◆ **What you should do**:
Give again, word for word, each line from the top of the listing through the line that holds "n=12), M['dark_plastic'], p)".

◆ **Data provided**:

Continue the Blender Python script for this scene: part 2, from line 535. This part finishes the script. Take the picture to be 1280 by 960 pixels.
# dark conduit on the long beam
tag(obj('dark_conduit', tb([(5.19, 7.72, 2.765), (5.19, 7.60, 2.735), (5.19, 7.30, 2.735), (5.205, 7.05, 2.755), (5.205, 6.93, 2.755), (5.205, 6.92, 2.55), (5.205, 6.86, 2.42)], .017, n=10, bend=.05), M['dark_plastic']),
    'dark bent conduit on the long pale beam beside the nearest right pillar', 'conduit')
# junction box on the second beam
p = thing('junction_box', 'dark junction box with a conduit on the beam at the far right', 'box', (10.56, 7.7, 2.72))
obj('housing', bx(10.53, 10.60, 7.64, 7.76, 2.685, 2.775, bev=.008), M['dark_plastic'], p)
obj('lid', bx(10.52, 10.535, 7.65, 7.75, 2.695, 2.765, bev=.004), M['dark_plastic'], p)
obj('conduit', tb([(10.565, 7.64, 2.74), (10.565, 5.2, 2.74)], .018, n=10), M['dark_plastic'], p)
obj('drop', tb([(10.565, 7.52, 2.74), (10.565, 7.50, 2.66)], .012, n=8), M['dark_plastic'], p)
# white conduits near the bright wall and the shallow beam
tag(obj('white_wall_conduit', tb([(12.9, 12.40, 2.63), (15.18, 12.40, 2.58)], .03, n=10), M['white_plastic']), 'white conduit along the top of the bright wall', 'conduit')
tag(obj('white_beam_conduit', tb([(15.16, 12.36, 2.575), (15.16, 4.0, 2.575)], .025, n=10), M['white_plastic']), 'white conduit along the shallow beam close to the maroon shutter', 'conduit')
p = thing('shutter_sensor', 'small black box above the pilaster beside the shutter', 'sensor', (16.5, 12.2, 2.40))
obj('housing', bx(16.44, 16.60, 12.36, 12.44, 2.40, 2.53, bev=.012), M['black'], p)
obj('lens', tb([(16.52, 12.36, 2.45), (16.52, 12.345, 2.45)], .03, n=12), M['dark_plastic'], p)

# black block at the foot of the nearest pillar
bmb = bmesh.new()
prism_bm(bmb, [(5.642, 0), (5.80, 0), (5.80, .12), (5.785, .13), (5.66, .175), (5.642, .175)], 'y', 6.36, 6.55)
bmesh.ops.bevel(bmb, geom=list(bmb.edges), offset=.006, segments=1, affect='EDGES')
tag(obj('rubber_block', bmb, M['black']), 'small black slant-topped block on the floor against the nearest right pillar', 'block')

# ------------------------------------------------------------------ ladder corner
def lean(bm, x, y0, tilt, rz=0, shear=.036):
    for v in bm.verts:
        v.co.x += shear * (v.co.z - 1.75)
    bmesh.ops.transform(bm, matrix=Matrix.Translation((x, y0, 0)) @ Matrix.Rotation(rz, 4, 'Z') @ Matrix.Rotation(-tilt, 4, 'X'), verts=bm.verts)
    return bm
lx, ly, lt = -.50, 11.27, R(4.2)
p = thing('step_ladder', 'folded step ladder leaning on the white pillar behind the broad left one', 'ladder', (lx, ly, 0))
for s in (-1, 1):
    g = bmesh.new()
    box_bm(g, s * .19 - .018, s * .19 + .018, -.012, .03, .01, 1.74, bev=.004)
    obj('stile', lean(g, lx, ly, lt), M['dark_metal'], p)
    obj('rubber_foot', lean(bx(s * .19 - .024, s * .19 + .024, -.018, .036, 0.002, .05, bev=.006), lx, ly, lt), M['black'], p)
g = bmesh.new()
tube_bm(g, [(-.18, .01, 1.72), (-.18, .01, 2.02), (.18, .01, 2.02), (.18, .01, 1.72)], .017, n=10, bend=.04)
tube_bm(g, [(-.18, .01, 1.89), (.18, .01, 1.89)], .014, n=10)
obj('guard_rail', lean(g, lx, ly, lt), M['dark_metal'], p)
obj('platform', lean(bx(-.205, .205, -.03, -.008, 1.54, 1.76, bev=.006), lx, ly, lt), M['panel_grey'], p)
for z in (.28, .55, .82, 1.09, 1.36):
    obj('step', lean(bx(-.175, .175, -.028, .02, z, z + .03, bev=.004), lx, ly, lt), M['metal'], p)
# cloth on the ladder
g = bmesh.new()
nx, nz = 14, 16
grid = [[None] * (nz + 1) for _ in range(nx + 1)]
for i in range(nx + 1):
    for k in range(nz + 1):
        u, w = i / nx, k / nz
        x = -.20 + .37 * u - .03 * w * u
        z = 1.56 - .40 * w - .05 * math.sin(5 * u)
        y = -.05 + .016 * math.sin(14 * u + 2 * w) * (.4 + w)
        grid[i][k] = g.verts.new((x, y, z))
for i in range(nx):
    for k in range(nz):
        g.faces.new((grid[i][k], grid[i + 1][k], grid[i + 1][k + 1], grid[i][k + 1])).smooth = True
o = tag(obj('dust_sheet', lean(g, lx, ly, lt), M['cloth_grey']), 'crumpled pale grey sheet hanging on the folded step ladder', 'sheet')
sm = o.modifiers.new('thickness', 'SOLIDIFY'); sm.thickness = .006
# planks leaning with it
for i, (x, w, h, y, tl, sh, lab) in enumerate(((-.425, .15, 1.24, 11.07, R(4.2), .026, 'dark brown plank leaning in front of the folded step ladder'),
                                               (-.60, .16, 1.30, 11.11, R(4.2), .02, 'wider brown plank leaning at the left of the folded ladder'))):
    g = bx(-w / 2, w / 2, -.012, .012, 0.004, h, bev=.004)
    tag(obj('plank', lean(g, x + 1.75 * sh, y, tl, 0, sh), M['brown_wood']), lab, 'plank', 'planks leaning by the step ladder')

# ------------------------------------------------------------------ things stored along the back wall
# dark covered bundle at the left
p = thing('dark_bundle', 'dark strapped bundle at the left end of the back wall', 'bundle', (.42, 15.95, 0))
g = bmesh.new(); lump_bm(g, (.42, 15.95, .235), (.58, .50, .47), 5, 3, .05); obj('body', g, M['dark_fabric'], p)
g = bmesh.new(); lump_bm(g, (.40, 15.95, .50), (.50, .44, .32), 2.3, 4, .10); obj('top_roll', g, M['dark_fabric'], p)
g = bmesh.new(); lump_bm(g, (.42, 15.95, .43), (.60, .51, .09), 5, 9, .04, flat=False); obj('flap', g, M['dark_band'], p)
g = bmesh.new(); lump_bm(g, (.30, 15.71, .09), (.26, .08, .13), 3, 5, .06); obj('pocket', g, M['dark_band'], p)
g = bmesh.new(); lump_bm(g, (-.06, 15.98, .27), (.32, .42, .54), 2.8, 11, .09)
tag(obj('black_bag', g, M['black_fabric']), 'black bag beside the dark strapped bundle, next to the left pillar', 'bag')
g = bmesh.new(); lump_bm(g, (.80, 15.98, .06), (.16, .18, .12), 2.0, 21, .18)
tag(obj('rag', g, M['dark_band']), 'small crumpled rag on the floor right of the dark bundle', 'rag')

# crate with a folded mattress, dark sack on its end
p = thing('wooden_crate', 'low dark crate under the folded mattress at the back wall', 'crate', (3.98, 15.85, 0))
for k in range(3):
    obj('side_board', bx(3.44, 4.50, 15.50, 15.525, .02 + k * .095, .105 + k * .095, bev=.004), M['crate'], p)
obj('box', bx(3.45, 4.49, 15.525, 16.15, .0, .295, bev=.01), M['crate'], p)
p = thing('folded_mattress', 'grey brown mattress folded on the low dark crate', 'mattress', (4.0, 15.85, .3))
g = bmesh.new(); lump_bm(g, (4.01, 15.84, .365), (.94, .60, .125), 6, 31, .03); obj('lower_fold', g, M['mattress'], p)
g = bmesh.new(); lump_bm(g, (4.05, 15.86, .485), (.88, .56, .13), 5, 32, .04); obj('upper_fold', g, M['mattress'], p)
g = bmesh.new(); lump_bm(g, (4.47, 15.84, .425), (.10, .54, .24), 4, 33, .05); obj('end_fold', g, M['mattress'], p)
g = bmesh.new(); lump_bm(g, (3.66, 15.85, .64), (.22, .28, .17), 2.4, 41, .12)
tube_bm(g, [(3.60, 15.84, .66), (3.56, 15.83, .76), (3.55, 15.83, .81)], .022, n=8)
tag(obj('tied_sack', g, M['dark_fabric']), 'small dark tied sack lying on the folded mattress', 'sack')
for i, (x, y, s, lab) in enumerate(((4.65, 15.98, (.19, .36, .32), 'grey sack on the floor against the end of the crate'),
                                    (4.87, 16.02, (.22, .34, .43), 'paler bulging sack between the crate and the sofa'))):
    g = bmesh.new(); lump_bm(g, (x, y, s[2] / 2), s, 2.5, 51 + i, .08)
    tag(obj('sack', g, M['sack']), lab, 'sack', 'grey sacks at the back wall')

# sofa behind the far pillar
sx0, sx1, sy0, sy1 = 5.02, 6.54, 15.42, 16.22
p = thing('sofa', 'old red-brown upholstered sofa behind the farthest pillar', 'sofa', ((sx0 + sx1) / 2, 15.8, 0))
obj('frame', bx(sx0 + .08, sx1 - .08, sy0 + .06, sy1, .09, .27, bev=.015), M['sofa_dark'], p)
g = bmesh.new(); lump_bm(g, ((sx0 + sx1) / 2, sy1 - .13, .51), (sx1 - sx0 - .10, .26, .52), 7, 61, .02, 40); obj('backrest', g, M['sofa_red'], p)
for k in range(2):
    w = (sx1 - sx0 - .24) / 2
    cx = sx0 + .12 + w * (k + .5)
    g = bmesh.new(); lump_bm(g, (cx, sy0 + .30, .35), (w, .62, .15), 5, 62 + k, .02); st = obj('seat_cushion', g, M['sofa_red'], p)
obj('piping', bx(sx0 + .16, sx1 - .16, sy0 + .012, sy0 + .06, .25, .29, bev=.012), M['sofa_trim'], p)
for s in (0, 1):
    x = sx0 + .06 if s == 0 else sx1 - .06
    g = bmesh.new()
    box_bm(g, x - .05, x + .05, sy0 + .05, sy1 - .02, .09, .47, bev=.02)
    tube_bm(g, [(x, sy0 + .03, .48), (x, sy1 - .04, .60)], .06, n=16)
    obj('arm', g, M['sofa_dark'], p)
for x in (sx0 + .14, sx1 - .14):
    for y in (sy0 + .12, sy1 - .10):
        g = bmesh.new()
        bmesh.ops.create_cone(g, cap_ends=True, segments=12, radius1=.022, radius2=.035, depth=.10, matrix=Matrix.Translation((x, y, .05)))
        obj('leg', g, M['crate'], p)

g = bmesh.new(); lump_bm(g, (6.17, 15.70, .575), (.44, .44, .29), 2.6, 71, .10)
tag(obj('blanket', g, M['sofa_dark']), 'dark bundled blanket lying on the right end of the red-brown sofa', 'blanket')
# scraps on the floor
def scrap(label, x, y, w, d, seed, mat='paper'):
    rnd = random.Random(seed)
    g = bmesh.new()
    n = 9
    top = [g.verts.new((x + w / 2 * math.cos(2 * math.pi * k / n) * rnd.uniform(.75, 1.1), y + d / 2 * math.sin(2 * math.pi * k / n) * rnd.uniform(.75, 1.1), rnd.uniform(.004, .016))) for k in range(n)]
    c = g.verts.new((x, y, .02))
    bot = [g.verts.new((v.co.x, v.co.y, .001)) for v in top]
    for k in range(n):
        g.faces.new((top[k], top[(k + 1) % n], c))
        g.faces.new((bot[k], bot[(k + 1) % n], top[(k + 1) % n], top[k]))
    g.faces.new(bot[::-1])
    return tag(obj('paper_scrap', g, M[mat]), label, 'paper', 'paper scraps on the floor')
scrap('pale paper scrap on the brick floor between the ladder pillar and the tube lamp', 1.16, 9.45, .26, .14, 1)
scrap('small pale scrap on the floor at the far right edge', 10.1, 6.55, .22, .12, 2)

◆ **Result for this exercise**:
Continue the Blender Python script for this scene: part 2, from line 535. This part finishes the script. Take the picture to be 1280 by 960 pixels.
# dark conduit on the long beam
tag(obj('dark_conduit', tb([(5.19, 7.72, 2.765), (5.19, 7.60, 2.735), (5.19, 7.30, 2.735), (5.205, 7.05, 2.755), (5.205, 6.93, 2.755), (5.205, 6.92, 2.55), (5.205, 6.86, 2.42)], .017, n=10, bend=.05), M['dark_plastic']),
    'dark bent conduit on the long pale beam beside the nearest right pillar', 'conduit')
# junction box on the second beam
p = thing('junction_box', 'dark junction box with a conduit on the beam at the far right', 'box', (10.56, 7.7, 2.72))
obj('housing', bx(10.53, 10.60, 7.64, 7.76, 2.685, 2.775, bev=.008), M['dark_plastic'], p)
obj('lid', bx(10.52, 10.535, 7.65, 7.75, 2.695, 2.765, bev=.004), M['dark_plastic'], p)
obj('conduit', tb([(10.565, 7.64, 2.74), (10.565, 5.2, 2.74)], .018, n=10), M['dark_plastic'], p)
obj('drop', tb([(10.565, 7.52, 2.74), (10.565, 7.50, 2.66)], .012, n=8), M['dark_plastic'], p)
# white conduits near the bright wall and the shallow beam
tag(obj('white_wall_conduit', tb([(12.9, 12.40, 2.63), (15.18, 12.40, 2.58)], .03, n=10), M['white_plastic']), 'white conduit along the top of the bright wall', 'conduit')
tag(obj('white_beam_conduit', tb([(15.16, 12.36, 2.575), (15.16, 4.0, 2.575)], .025, n=10), M['white_plastic']), 'white conduit along the shallow beam close to the maroon shutter', 'conduit')
p = thing('shutter_sensor', 'small black box above the pilaster beside the shutter', 'sensor', (16.5, 12.2, 2.40))
obj('housing', bx(16.44, 16.60, 12.36, 12.44, 2.40, 2.53, bev=.012), M['black'], p)
obj('lens', tb([(16.52, 12.36, 2.45), (16.52, 12.345, 2.45)], .03, n=12), M['dark_plastic'], p)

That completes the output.